Süddeutsche Zeitung

Energiekrise:EU will Regierungen zu Hilfsprogrammen verpflichten

Um Stromkunden zu entlasten, sollen die Gewinne günstiger Kraftwerke abgeschöpft und umverteilt werden. Dabei will die Behörde nicht nur Empfehlungen an die Mitgliedstaaten abgeben, sondern auf harte Vorschriften setzen.

Von Björn Finke, Brüssel

Im Kampf gegen die hohen Strompreise will die EU-Kommission den Mitgliedstaaten Hilfsmaßnahmen verbindlich vorschreiben. Ein 41-seitiger Verordnungsentwurf, welcher der Süddeutschen Zeitung vorliegt, verlangt von den Regierungen unter anderem, Übergewinne günstiger Kraftwerke abzuschöpfen und mit den Erlösen Haushalte und Firmen zu entlasten, denen die Energiekosten zu schaffen machen. In dem Entwurf werden wichtige Zielmarken und Grenzwerte durch "X" ersetzt, was bedeutet, dass sie noch nicht feststehen. Klar ist aber, dass die Brüsseler Behörde auf harte Vorschriften setzt und nicht bloß Empfehlungen an die Mitgliedstaaten abgeben will.

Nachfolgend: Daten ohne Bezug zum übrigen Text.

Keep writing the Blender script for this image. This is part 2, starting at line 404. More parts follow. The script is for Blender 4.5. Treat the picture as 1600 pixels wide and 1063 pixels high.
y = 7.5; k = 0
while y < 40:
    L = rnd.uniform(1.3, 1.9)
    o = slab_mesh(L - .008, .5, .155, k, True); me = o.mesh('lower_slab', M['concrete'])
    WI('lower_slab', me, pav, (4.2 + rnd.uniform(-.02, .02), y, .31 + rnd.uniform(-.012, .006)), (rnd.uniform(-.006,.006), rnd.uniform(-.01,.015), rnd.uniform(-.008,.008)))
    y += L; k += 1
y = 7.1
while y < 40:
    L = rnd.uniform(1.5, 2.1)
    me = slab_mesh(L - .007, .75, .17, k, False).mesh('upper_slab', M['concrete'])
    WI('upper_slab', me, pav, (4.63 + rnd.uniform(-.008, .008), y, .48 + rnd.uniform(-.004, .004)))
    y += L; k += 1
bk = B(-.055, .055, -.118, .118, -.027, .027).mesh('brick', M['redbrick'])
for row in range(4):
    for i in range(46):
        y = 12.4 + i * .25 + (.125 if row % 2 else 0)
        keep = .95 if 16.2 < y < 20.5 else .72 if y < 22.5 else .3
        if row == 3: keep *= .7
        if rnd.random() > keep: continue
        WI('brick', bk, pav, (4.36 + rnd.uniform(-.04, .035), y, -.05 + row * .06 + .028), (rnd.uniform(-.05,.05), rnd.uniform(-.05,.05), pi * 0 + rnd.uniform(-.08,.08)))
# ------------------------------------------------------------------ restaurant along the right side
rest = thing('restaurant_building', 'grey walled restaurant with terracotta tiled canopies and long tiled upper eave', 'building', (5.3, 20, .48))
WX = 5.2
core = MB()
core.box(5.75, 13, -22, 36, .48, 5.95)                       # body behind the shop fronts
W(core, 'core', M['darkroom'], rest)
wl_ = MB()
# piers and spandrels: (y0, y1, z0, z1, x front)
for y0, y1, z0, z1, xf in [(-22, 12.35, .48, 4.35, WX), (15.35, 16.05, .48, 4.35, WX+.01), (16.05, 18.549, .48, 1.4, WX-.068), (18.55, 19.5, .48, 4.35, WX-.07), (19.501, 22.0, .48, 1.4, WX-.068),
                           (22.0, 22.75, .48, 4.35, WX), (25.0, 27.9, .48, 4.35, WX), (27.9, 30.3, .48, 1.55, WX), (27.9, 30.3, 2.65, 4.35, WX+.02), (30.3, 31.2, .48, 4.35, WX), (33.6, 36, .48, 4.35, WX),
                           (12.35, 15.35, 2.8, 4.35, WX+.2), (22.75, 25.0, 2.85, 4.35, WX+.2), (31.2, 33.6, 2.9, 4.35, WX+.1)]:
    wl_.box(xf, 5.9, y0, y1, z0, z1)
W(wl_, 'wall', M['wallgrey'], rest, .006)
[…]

Die Kommission wird die fertige Verordnung wohl an diesem Mittwoch präsentieren. An dem Tag wird Behördenchefin Ursula von der Leyen auch im Straßburger Europaparlament ihre alljährliche Rede zur Lage der EU halten - dort werden die Initiativen gegen hohe Energiepreise ebenfalls Thema sein. Damit das EU-Gesetz in Kraft treten kann, müssen die Regierungen der Mitgliedstaaten zustimmen. Dies soll nach dem Willen der tschechischen Regierung bis Monatsende geschehen. Die Tschechen führen noch bis Jahresende die Geschäfte im Ministerrat, dem Gesetzgebungsgremium der EU-Regierungen.

Der Verordnungsentwurf würde eine einheitliche Obergrenze einführen für den Preis pro Megawattstunde, den billige Kraftwerke - also Öko-, Kohle- und Atomstromanbieter - mit ihrer Elektrizität erlösen dürfen. Ist der Preis an den Strombörsen höher, fließt die Differenz an die Regierungen, um damit Hilfsprogramme zu finanzieren. Dieser Ansatz ähnelt dem Modell, das die Bundesregierung ohnehin einführen will.

Öl-, Gas- und Kohlekonzerne sollen einen Solidarbeitrag leisten

Diese günstigen Kraftwerke erzielen im Moment enorme Gewinne, weil sich der Börsenpreis an den Kosten des teuersten Stromproduzenten orientiert. Und das sind die Gaskraftwerke. Damit treibt der Gaspreis auch den Preis für Elektrizität hoch. In dem jüngsten Entwurf steht bei der Obergrenze noch keine Zahl, aber frühere Konzepte der Kommission nannten 200 Euro pro Megawattstunde als Limit. Erfasst werden sollen nicht nur der Handel an der Börse, sondern auch Verträge, die an der Börse vorbeilaufen.

Außerdem will die Kommission einen Solidarbeitrag von Öl-, Gas- und Kohlekonzernen erheben. Der soll sich danach richten, um wie viel der Gewinn 2022 gestiegen ist im Vergleich zu den Vorjahren. Die EU will eine Mindest-Steuerrate vorgeben, die genaue Höhe legen die Regierungen fest. Die Erlöse sollen unter anderem in Hilfsprogramme für Bürger und für Industriebranchen mit hohem Energieverbrauch fließen.

Daneben schreibt die Verordnung ein verbindliches Ziel für die Senkung des Stromverbrauchs zu Spitzenzeiten vor. Auch hier fehlt die konkrete Zahl, aber in früheren Entwürfen wurden fünf Prozent angepeilt. Die Diskussionen unter den EU-Regierungen über die Verordnung dürften teilweise schwierig werden. Bei einer Tagung der Energieminister vergangene Woche sprachen sich zum Beispiel manche Regierungen dagegen aus, das Einsparziel bindend zu machen. Über die Höhe des Preisdeckels für günstige Kraftwerke dürfte es ebenfalls Debatten geben.